The Asset Valuation Reserve is a mandatory statutory liability that all US life insurance companies and fraternal benefit societies must maintain on their statutory financial statements. Required by the National Association of Insurance Commissioners and governed by instructions published in the Life and Accident & Health Annual Statement Instructions, it functions as a capital buffer that absorbs unrealized and credit-related realized gains and losses across an insurer's entire invested asset portfolio — including bonds, mortgages, stocks, and real estate. Its purpose is to prevent investment volatility from flowing directly into policyholder surplus, which would otherwise cause an insurer's apparent financial strength to fluctuate dramatically with market conditions.
Life insurance liabilities are long-duration obligations. A policy written today may not pay a claim for forty years. An insurer's investment portfolio must be managed to match those long-term obligations, which means it inevitably holds equities and long-term fixed income securities whose values fluctuate. Without a buffer, a single bad credit cycle or stock market correction could wipe out surplus and technically impair the ability to pay future claims. The AVR provides that buffer by accumulating reserves during good years through mandatory contributions and releasing them during stress periods to absorb losses.
| Component | What It Covers | How It Is Calculated |
|---|---|---|
| Default Component | Credit risk on fixed-income assets: bonds, mortgages, and other debt instruments | 80% of accumulated balance + 20% of the reserve objective; objective is set at 85th percentile of the loss distribution for each asset class |
| Equity Component | Market price risk on equity-type investments: common stocks, real estate, and certain preferred stocks | Prescribed factor (e.g., 20% for unaffiliated common stocks, 7.5% for real estate) applied to the book or adjusted carrying value; captures both realized and unrealized gains and losses |
The NAIC sets both a maximum and minimum balance for each component. If the accumulated balance exceeds the maximum, the excess is released into surplus rather than accumulating indefinitely. If the balance falls below the minimum, the insurer must make additional contributions from surplus. This ceiling-and-floor structure prevents the reserve from becoming either a source of hidden earnings inflation or a bottomless capital drain.

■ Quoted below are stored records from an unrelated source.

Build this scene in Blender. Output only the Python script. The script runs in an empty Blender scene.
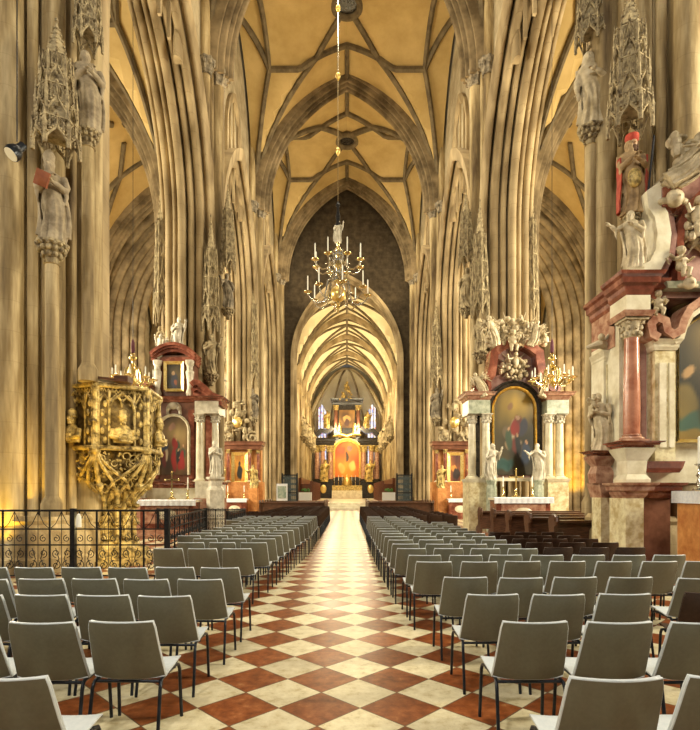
import bpy, math, random
from mathutils import Vector, Matrix
import numpy as np
PI = math.pi
S = bpy.context.scene
COL = S.collection
rnd = random.Random(7)

# ------------------------------------------------------------------ camera, world, light, exposure
EYE = 1.7
FPX = 526.0
cd = bpy.data.cameras.new('camera'); cam = bpy.data.objects.new('camera', cd); COL.objects.link(cam)
cam.location = (0, 0, EYE); cam.rotation_euler = (PI / 2, 0, 0)
cd.sensor_fit = 'VERTICAL'; cd.sensor_height = 24.0; cd.lens = 24.0 * FPX / 730
cd.shift_y = (491 - 365) / 730.0
cd.shift_x = (350 - 347) / 730.0
cd.clip_end = 400; cd.clip_start = .05
S.camera = cam
S.view_settings.view_transform = 'Standard'; S.view_settings.look = 'None'
S.view_settings.gamma = 1; S.view_settings.use_curve_mapping = False
S.view_settings.exposure = 0.0
S.cycles.use_denoising = True
S.cycles.max_bounces = 5; S.cycles.diffuse_bounces = 2; S.cycles.glossy_bounces = 3
S.cycles.sample_clamp_indirect = 6

W = bpy.data.worlds.new('world'); S.world = W; W.use_nodes = True
W.node_tree.nodes['Background'].inputs[0].default_value = (1.0, .93, .80, 1)
W.node_tree.nodes['Background'].inputs[1].default_value = 0.10

def aim(o, target):
    d = Vector(target) - o.location
    o.rotation_euler = d.to_track_quat('-Z', 'Y').to_euler()

def area(name, loc, target, sx, sy, power, color):
    l = bpy.data.lights.new(name, 'AREA'); l.shape = 'RECTANGLE'; l.size = sx; l.size_y = sy
    l.energy = power; l.color = color
    o = bpy.data.objects.new(name, l); COL.objects.link(o); o.location = loc; aim(o, target); return o

def point(name, loc, power, color, r=.3):
    l = bpy.data.lights.new(name, 'POINT'); l.energy = power; l.color = color; l.shadow_soft_size = r
    o = bpy.data.objects.new(name, l); COL.objects.link(o); o.location = loc; return o

def spot(name, loc, target, power, color, ang=60, r=.15, blend=.6):
    l = bpy.data.lights.new(name, 'SPOT'); l.energy = power; l.color = color; l.shadow_soft_size = r
    l.spot_size = math.radians(ang); l.spot_blend = blend
    o = bpy.data.objects.new(name, l); COL.objects.link(o); o.location = loc; aim(o, target); return o

DAY = (1.0, .95, .84); WARM = (1.0, .72, .36); AMBER = (1.0, .60, .20); GOLDEN = (1.0, .78, .40)
# added keys behind the camera and mid-nave fills; side panels by the aisle windows
area('west_key_fill', (-5.5, -7, 15), (6, 16, 7), 1.2, 2, 1500, DAY)  # added key lights, no west window stands here
area('west_key_fill', (5.5, -7, 15), (-5, 24, 6), 1.2, 2, 420, DAY)
for yy, e in ((1.5, 2900), (7, 2900), (13, 1900), (20, 800), (28, 450), (36, 350), (44, 250)):
    spot('nave_down_fill', (0, yy, 24), (0, yy + 1.5, 0), e, (1.0, .93, .80), 46, .5, .9)  # added downlights for floor and chairs; no fixture hangs there
for s in (-1, 1):
    for k, yy in enumerate((6, 17.5, 29.5, 41, 52.5)):
        area('aisle_window_light', (s * 16.4, yy, 9), (s * 6, yy + 4, 7), 1.6, 5, 2900 if (k or s > 0) else 900, (1.0, .90, .66))
    for yy in (17, 29, 40.5):
        area('upper_nave_fill', (s * 3.6, yy, 24.5), (-s * 5.6, yy + 3, 8), 2, 2, 480, (1.0, .9, .66))  # added fills in mid-air; the clerestory windows are blind
# added uplights that turn the nave vault amber, without fixtures
for yy in (15, 24, 36, 45):
    for s in (-1, 1):
        spot('vault_fill', (s * 4.6, yy, 17.5), (-s * 1.5, yy + 3, 30), 560, (1.0, .80, .48), 130, .3)
for s in (-1, 1):
    for yy in (20, 30, 42, 52):
        spot('aisle_vault_fill', (s * 10, yy, 11.5), (s * 13, yy + 1, 22), 650, (1.0, .78, .42), 130, .3)  # same added uplights below the aisle vaults
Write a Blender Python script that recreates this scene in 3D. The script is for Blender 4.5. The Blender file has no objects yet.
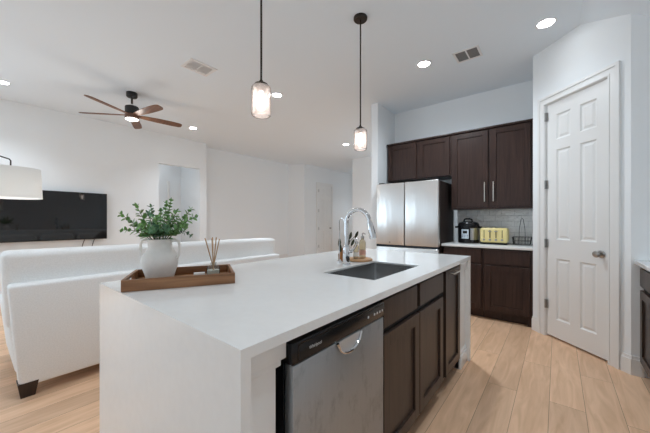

The AVR appears only in statutory financial statements prepared under Statutory Accounting Principles, not in financial statements prepared under Generally Accepted Accounting Principles. This is one of the most significant structural differences between SAP and GAAP for insurance company reporting. Under SAP, which is designed to assess solvency, the AVR is recognized as a liability — a conservative treatment that reduces the reported surplus available to cover policyholder obligations. Under GAAP, which is designed to present economic performance, investment volatility flows through either net income or other comprehensive income depending on asset classification, with no equivalent reserve mechanism.
The obligation applies to all US life insurance companies and fraternal benefit societies. Property and casualty insurance companies are not subject to the AVR requirement. The differentiation reflects the fundamental difference in liability duration between lines: life insurance obligations are long-term and heavily investment-dependent, while property and casualty obligations tend to be shorter-term and less sensitive to long-duration investment performance.